Begin Data excerpt

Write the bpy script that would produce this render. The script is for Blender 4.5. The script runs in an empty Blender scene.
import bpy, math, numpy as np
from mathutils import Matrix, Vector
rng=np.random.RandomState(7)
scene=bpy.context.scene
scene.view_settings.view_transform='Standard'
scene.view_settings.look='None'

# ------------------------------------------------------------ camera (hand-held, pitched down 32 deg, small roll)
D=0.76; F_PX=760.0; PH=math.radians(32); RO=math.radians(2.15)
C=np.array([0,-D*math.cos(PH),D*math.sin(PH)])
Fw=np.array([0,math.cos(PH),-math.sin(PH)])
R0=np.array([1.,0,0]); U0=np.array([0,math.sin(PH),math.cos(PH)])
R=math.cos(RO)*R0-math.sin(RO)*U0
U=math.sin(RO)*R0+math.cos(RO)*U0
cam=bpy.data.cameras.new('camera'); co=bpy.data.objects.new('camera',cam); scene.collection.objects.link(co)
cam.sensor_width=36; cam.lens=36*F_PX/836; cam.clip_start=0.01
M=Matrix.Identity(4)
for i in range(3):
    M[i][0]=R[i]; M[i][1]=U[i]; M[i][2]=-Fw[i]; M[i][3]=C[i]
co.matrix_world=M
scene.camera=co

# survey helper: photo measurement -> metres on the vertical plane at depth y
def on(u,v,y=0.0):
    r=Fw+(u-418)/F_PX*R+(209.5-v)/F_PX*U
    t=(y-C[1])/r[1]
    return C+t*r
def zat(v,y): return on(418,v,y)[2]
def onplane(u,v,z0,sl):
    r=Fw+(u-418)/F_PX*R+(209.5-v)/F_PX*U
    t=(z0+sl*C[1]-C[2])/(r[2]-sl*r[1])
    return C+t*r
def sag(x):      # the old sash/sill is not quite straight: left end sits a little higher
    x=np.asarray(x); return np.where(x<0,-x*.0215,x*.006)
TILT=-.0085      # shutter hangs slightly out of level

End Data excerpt

- [Problem requirements]
Return a word-for-word copy of the lines from the beginning of the listing to the line holding "scene.view_settings.look='None'", both kept.

- [The solution]
Write the bpy script that would produce this render. The script is for Blender 4.5. The script runs in an empty Blender scene.
import bpy, math, numpy as np
from mathutils import Matrix, Vector
rng=np.random.RandomState(7)
scene=bpy.context.scene
scene.view_settings.view_transform='Standard'
scene.view_settings.look='None'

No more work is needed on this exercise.